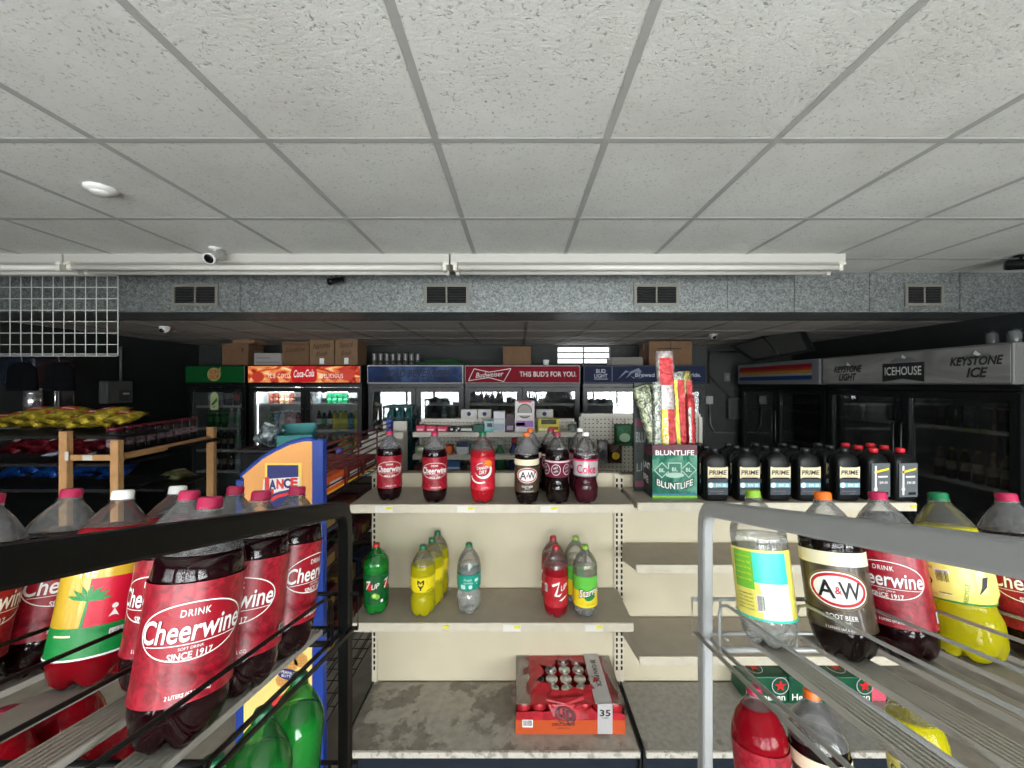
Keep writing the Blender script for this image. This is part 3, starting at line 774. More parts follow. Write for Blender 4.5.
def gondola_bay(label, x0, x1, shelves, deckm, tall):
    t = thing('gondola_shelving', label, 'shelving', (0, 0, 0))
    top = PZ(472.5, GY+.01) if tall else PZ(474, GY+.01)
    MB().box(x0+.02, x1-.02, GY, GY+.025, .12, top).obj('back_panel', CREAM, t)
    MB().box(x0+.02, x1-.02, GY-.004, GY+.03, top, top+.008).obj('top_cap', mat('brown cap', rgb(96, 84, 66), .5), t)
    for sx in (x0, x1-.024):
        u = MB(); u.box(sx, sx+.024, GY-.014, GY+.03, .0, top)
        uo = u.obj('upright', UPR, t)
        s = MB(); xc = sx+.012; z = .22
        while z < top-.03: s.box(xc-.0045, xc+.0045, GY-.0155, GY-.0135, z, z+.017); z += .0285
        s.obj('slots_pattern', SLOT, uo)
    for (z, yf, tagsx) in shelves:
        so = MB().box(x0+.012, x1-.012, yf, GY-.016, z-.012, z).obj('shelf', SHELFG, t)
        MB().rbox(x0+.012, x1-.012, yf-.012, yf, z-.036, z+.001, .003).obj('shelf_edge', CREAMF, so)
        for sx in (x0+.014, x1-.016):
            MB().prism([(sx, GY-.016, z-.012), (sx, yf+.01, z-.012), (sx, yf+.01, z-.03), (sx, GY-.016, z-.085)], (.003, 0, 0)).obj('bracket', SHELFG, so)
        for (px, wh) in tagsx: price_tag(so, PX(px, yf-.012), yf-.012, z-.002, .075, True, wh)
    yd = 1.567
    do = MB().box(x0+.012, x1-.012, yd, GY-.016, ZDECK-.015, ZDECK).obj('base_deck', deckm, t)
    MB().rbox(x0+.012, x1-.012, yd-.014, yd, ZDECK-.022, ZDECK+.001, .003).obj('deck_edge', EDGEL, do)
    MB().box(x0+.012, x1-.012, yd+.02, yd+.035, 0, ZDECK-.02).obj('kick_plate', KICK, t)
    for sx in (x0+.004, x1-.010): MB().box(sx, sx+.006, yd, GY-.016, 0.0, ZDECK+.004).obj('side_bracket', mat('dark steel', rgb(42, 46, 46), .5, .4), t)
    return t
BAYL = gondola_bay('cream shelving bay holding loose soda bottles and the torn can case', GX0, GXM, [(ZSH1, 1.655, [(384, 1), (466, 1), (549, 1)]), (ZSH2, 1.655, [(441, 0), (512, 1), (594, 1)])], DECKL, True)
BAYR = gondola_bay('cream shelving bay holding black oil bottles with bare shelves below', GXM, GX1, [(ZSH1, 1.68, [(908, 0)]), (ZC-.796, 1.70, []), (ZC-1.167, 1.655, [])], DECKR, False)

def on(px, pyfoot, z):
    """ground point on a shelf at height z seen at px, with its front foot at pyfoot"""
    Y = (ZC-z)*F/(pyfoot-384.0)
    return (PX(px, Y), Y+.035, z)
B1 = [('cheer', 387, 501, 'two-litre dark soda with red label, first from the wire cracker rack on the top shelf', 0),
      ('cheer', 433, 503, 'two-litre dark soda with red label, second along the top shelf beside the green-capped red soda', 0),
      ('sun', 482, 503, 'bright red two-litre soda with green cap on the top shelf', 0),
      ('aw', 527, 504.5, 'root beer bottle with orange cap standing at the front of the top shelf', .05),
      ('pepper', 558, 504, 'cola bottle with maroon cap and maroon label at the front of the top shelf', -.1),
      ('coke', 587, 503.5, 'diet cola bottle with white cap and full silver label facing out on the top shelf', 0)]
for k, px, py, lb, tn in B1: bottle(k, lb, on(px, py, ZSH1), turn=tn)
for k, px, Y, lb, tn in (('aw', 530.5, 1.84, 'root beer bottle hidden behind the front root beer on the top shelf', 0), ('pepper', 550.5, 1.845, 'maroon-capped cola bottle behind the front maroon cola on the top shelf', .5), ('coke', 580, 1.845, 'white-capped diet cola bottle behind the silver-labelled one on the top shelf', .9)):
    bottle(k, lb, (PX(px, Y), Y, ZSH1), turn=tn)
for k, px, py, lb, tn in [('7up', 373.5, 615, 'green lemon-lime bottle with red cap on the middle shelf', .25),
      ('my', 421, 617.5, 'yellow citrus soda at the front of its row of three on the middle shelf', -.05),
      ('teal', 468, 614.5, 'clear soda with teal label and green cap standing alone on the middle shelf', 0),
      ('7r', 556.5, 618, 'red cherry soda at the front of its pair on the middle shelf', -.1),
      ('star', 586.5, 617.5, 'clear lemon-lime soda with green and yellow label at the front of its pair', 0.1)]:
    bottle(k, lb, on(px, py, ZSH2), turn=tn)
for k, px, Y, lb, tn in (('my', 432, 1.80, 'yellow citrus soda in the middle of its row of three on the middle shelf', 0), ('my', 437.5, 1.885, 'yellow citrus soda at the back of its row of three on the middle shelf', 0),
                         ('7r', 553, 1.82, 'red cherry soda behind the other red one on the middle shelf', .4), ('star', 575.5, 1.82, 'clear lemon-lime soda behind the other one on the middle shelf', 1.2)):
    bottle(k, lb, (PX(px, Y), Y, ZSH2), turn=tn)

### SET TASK
Output the data exactly. Pictures don't belong in the result.

### EXERCISE OUTPUT
Keep writing the Blender script for this image. This is part 3, starting at line 774. More parts follow. Write for Blender 4.5.
def gondola_bay(label, x0, x1, shelves, deckm, tall):
    t = thing('gondola_shelving', label, 'shelving', (0, 0, 0))
    top = PZ(472.5, GY+.01) if tall else PZ(474, GY+.01)
    MB().box(x0+.02, x1-.02, GY, GY+.025, .12, top).obj('back_panel', CREAM, t)
    MB().box(x0+.02, x1-.02, GY-.004, GY+.03, top, top+.008).obj('top_cap', mat('brown cap', rgb(96, 84, 66), .5), t)
    for sx in (x0, x1-.024):
        u = MB(); u.box(sx, sx+.024, GY-.014, GY+.03, .0, top)
        uo = u.obj('upright', UPR, t)
        s = MB(); xc = sx+.012; z = .22
        while z < top-.03: s.box(xc-.0045, xc+.0045, GY-.0155, GY-.0135, z, z+.017); z += .0285
        s.obj('slots_pattern', SLOT, uo)
    for (z, yf, tagsx) in shelves:
        so = MB().box(x0+.012, x1-.012, yf, GY-.016, z-.012, z).obj('shelf', SHELFG, t)
        MB().rbox(x0+.012, x1-.012, yf-.012, yf, z-.036, z+.001, .003).obj('shelf_edge', CREAMF, so)
        for sx in (x0+.014, x1-.016):
            MB().prism([(sx, GY-.016, z-.012), (sx, yf+.01, z-.012), (sx, yf+.01, z-.03), (sx, GY-.016, z-.085)], (.003, 0, 0)).obj('bracket', SHELFG, so)
        for (px, wh) in tagsx: price_tag(so, PX(px, yf-.012), yf-.012, z-.002, .075, True, wh)
    yd = 1.567
    do = MB().box(x0+.012, x1-.012, yd, GY-.016, ZDECK-.015, ZDECK).obj('base_deck', deckm, t)
    MB().rbox(x0+.012, x1-.012, yd-.014, yd, ZDECK-.022, ZDECK+.001, .003).obj('deck_edge', EDGEL, do)
    MB().box(x0+.012, x1-.012, yd+.02, yd+.035, 0, ZDECK-.02).obj('kick_plate', KICK, t)
    for sx in (x0+.004, x1-.010): MB().box(sx, sx+.006, yd, GY-.016, 0.0, ZDECK+.004).obj('side_bracket', mat('dark steel', rgb(42, 46, 46), .5, .4), t)
    return t
BAYL = gondola_bay('cream shelving bay holding loose soda bottles and the torn can case', GX0, GXM, [(ZSH1, 1.655, [(384, 1), (466, 1), (549, 1)]), (ZSH2, 1.655, [(441, 0), (512, 1), (594, 1)])], DECKL, True)
BAYR = gondola_bay('cream shelving bay holding black oil bottles with bare shelves below', GXM, GX1, [(ZSH1, 1.68, [(908, 0)]), (ZC-.796, 1.70, []), (ZC-1.167, 1.655, [])], DECKR, False)

def on(px, pyfoot, z):
    """ground point on a shelf at height z seen at px, with its front foot at pyfoot"""
    Y = (ZC-z)*F/(pyfoot-384.0)
    return (PX(px, Y), Y+.035, z)
B1 = [('cheer', 387, 501, 'two-litre dark soda with red label, first from the wire cracker rack on the top shelf', 0),
      ('cheer', 433, 503, 'two-litre dark soda with red label, second along the top shelf beside the green-capped red soda', 0),
      ('sun', 482, 503, 'bright red two-litre soda with green cap on the top shelf', 0),
      ('aw', 527, 504.5, 'root beer bottle with orange cap standing at the front of the top shelf', .05),
      ('pepper', 558, 504, 'cola bottle with maroon cap and maroon label at the front of the top shelf', -.1),
      ('coke', 587, 503.5, 'diet cola bottle with white cap and full silver label facing out on the top shelf', 0)]
for k, px, py, lb, tn in B1: bottle(k, lb, on(px, py, ZSH1), turn=tn)
for k, px, Y, lb, tn in (('aw', 530.5, 1.84, 'root beer bottle hidden behind the front root beer on the top shelf', 0), ('pepper', 550.5, 1.845, 'maroon-capped cola bottle behind the front maroon cola on the top shelf', .5), ('coke', 580, 1.845, 'white-capped diet cola bottle behind the silver-labelled one on the top shelf', .9)):
    bottle(k, lb, (PX(px, Y), Y, ZSH1), turn=tn)
for k, px, py, lb, tn in [('7up', 373.5, 615, 'green lemon-lime bottle with red cap on the middle shelf', .25),
      ('my', 421, 617.5, 'yellow citrus soda at the front of its row of three on the middle shelf', -.05),
      ('teal', 468, 614.5, 'clear soda with teal label and green cap standing alone on the middle shelf', 0),
      ('7r', 556.5, 618, 'red cherry soda at the front of its pair on the middle shelf', -.1),
      ('star', 586.5, 617.5, 'clear lemon-lime soda with green and yellow label at the front of its pair', 0.1)]:
    bottle(k, lb, on(px, py, ZSH2), turn=tn)
for k, px, Y, lb, tn in (('my', 432, 1.80, 'yellow citrus soda in the middle of its row of three on the middle shelf', 0), ('my', 437.5, 1.885, 'yellow citrus soda at the back of its row of three on the middle shelf', 0),
                         ('7r', 553, 1.82, 'red cherry soda behind the other red one on the middle shelf', .4), ('star', 575.5, 1.82, 'clear lemon-lime soda behind the other one on the middle shelf', 1.2)):
    bottle(k, lb, (PX(px, Y), Y, ZSH2), turn=tn)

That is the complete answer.